Monday, June 29, 2015

You Can Heal Your Life and Heal Your Body, Louise Hay

Bill Morrison (art director), "Godfellas" episode of Futurama, 2002
(July 6) You Can Heal Your Life contains Heal Your Body, as probably do most of Louise Hay’s books, which I didn’t realize till I bought both. :} But I don’t mind investing in a guru.

This does not contradict Abraham-Hicks thinking -- but it seems to offer different routes to finding feelings of happiness which are perfectly in keeping with A-H, yet different. More general, and more “your mind controls everything anyway”... A-H is more about reducing resistance (although they do recommend fantasizing everything into place)... well, whatever… they are different, but mutually inclusive.

I think Hay even kind of answers the question of why there is the resistance… something that has always nagged at me and is still not perfectly clear as a context, even with Hay’s explanations of early deep-seated grudges. Why do we go for grudge-bearing?

It’s like A-H, her thinking, but it’s a little more woo-woo somehow. It’s definitely complementary, though. It’s like: A-H tells you to get rid of resistance, but Hay knows exactly what your resistance is and gives you a way to get rid of it permanently.

She has definitely focused on physical health more than anything and I thought at first she was appealing a little more directly to the victim point of view… but I realize from reading her that I do have a victim point of view, to my surprise.

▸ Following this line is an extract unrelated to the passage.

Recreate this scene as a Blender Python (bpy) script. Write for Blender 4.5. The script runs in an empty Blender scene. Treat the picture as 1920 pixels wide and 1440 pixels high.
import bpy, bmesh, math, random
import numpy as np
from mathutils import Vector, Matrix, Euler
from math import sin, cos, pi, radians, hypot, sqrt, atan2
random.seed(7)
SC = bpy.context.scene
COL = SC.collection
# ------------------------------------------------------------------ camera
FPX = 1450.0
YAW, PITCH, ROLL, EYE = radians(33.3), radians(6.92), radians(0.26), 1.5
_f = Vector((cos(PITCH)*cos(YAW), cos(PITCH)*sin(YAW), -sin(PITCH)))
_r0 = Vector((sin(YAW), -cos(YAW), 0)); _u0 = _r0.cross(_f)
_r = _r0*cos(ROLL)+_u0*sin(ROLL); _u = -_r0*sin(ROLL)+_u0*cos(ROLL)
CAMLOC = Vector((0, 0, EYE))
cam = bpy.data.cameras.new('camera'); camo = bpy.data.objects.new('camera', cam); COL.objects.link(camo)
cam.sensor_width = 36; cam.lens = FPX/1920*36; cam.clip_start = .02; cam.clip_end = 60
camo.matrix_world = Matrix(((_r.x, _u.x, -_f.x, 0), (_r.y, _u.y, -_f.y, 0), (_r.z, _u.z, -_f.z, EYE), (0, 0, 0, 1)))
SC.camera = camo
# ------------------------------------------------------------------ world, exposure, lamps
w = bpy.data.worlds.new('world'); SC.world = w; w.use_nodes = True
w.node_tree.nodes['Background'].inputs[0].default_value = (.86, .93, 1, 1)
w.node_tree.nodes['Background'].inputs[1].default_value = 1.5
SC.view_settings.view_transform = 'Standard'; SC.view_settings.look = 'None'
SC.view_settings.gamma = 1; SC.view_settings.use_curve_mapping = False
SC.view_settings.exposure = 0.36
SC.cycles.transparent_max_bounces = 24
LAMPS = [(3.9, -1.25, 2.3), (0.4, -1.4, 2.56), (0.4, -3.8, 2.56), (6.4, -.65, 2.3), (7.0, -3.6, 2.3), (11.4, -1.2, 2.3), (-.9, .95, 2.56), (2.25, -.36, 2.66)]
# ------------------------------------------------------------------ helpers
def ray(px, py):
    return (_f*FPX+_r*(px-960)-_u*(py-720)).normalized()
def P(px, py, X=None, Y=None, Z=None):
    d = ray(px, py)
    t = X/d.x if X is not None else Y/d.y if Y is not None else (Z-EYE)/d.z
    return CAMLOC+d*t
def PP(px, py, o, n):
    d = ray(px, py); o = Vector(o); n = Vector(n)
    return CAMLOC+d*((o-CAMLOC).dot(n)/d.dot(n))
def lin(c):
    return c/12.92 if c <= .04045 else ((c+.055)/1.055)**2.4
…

How did I come to this book? I saw the movie enthusiastically recommended by a trusted blogger and got it out of the library (had to wait a long while since it was in heavy demand). The movie made me want to read her books, and I bought them, I was in such a hurry.

[The episode of Futurama illustrated above contained a godhead figure who was the wisest, most benevolent godhead figure you could ever imagine.]